**AIM OF THE EXERCISE**.
In the records below, find the line that contains "1280 pixels high." and the line that contains "(2, 18): 'small". Set down exactly those lines and every line between them, and nothing more.

**DATASET**.
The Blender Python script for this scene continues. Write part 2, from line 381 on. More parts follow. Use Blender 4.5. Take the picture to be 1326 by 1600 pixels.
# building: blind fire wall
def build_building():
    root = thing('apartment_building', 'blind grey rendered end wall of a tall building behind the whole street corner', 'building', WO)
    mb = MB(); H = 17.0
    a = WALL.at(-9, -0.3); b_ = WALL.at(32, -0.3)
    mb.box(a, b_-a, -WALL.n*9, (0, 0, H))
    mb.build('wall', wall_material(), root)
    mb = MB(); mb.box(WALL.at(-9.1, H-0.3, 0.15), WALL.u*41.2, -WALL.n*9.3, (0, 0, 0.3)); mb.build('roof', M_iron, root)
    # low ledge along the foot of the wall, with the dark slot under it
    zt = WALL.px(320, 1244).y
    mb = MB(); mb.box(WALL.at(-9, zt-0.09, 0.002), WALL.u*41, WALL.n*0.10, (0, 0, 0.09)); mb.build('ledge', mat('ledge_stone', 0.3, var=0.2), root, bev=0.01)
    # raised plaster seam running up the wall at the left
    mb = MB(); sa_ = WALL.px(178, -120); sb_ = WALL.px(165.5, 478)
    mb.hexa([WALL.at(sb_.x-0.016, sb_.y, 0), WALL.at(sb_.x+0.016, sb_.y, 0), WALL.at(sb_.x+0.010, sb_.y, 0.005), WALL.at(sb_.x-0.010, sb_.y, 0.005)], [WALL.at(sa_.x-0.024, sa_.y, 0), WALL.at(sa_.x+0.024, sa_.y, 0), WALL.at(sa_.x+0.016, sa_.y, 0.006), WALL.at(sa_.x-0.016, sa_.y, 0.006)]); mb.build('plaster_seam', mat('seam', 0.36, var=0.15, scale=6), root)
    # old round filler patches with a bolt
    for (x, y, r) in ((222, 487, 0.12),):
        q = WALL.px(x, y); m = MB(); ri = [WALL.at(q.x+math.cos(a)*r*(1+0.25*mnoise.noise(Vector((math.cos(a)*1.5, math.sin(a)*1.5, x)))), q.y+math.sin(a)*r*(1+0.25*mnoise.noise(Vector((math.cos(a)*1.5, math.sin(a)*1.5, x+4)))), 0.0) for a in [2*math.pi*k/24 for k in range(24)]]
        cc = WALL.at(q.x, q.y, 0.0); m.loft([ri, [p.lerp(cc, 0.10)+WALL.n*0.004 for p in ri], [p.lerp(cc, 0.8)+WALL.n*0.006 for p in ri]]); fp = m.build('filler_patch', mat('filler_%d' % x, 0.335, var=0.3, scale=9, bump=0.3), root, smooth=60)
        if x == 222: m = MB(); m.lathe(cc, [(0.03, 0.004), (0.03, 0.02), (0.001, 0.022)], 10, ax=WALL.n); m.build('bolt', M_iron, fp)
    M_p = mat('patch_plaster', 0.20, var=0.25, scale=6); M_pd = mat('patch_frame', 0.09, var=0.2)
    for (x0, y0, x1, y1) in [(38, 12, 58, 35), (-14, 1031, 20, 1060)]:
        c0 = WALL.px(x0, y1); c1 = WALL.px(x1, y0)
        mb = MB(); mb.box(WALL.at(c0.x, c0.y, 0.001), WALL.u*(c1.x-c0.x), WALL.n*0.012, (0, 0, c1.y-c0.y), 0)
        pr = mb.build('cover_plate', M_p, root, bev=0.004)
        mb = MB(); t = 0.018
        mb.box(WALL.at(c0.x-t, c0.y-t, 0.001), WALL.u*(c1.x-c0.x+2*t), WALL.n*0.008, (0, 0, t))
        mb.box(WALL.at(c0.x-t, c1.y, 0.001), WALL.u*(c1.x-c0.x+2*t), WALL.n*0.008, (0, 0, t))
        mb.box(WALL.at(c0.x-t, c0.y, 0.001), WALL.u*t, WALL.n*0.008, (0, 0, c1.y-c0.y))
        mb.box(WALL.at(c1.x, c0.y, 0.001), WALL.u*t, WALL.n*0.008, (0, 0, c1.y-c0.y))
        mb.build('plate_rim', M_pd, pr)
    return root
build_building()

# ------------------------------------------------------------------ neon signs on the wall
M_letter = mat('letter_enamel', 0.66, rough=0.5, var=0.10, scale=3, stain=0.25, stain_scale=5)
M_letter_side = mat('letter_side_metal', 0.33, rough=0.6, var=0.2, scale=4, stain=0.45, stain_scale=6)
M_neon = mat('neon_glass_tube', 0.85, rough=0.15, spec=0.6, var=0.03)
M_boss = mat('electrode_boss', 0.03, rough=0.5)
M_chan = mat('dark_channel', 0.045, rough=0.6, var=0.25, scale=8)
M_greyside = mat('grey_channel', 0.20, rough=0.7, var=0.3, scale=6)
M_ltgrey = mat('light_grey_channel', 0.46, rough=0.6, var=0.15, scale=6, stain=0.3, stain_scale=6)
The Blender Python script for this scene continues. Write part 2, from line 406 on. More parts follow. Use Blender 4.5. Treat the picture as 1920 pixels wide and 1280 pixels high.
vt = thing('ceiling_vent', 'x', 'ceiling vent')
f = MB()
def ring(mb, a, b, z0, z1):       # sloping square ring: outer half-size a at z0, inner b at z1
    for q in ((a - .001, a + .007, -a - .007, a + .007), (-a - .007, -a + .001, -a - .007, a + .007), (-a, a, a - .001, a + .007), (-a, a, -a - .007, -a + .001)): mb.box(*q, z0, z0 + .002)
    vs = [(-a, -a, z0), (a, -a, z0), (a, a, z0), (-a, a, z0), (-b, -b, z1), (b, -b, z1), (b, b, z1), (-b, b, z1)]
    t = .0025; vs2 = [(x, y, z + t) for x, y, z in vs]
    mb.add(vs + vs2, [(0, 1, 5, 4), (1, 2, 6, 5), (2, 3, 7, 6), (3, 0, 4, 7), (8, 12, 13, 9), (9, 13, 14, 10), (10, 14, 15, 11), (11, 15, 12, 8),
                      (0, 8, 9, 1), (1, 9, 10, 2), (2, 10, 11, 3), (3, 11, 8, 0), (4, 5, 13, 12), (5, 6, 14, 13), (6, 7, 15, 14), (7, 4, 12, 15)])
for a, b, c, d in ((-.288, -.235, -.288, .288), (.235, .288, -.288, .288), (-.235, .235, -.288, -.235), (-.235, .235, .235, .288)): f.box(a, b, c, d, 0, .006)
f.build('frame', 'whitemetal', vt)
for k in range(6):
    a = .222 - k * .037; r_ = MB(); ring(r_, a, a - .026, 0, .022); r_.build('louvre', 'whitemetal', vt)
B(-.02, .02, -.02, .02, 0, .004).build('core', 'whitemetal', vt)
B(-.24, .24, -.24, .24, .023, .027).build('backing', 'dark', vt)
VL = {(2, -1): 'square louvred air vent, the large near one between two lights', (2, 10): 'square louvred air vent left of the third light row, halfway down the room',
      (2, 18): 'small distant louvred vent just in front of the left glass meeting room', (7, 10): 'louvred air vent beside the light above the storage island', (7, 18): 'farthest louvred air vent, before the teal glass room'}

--

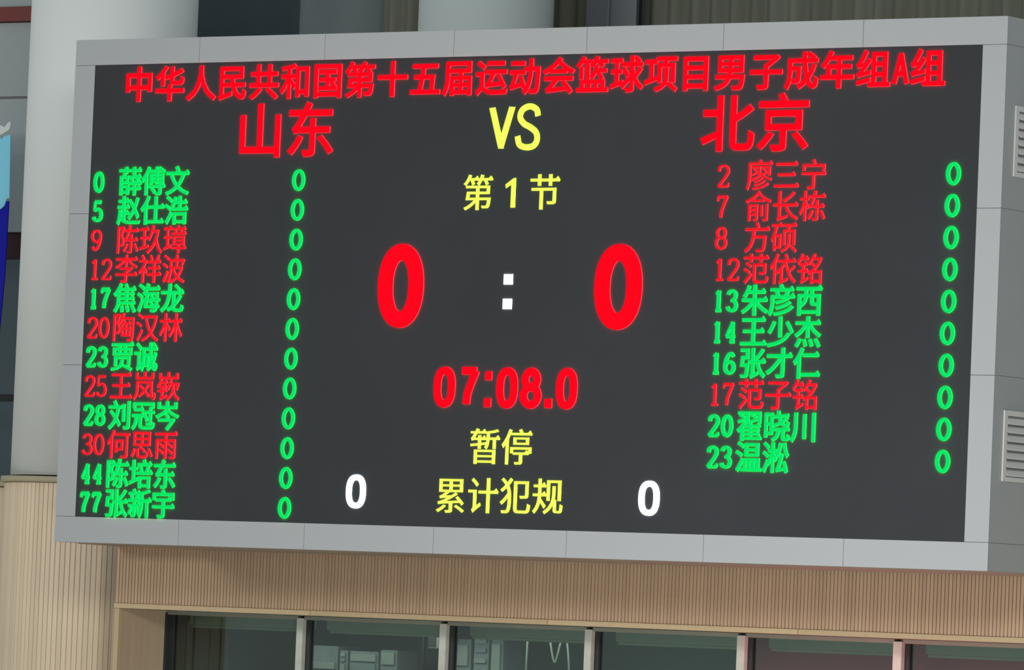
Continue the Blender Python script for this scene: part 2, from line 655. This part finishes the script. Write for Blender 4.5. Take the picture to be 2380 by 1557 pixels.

**EXERCISE SOLUTION**.
The Blender Python script for this scene continues. Write part 2, from line 406 on. More parts follow. Use Blender 4.5. Treat the picture as 1920 pixels wide and 1280 pixels high.
vt = thing('ceiling_vent', 'x', 'ceiling vent')
f = MB()
def ring(mb, a, b, z0, z1):       # sloping square ring: outer half-size a at z0, inner b at z1
    for q in ((a - .001, a + .007, -a - .007, a + .007), (-a - .007, -a + .001, -a - .007, a + .007), (-a, a, a - .001, a + .007), (-a, a, -a - .007, -a + .001)): mb.box(*q, z0, z0 + .002)
    vs = [(-a, -a, z0), (a, -a, z0), (a, a, z0), (-a, a, z0), (-b, -b, z1), (b, -b, z1), (b, b, z1), (-b, b, z1)]
    t = .0025; vs2 = [(x, y, z + t) for x, y, z in vs]
    mb.add(vs + vs2, [(0, 1, 5, 4), (1, 2, 6, 5), (2, 3, 7, 6), (3, 0, 4, 7), (8, 12, 13, 9), (9, 13, 14, 10), (10, 14, 15, 11), (11, 15, 12, 8),
                      (0, 8, 9, 1), (1, 9, 10, 2), (2, 10, 11, 3), (3, 11, 8, 0), (4, 5, 13, 12), (5, 6, 14, 13), (6, 7, 15, 14), (7, 4, 12, 15)])
for a, b, c, d in ((-.288, -.235, -.288, .288), (.235, .288, -.288, .288), (-.235, .235, -.288, -.235), (-.235, .235, .235, .288)): f.box(a, b, c, d, 0, .006)
f.build('frame', 'whitemetal', vt)
for k in range(6):
    a = .222 - k * .037; r_ = MB(); ring(r_, a, a - .026, 0, .022); r_.build('louvre', 'whitemetal', vt)
B(-.02, .02, -.02, .02, 0, .004).build('core', 'whitemetal', vt)
B(-.24, .24, -.24, .24, .023, .027).build('backing', 'dark', vt)
VL = {(2, -1): 'square louvred air vent, the large near one between two lights', (2, 10): 'square louvred air vent left of the third light row, halfway down the room',
      (2, 18): 'small distant louvred vent just in front of the left glass meeting room', (7, 10): 'louvred air vent beside the light above the storage island', (7, 18): 'farthest louvred air vent, before the teal glass room'}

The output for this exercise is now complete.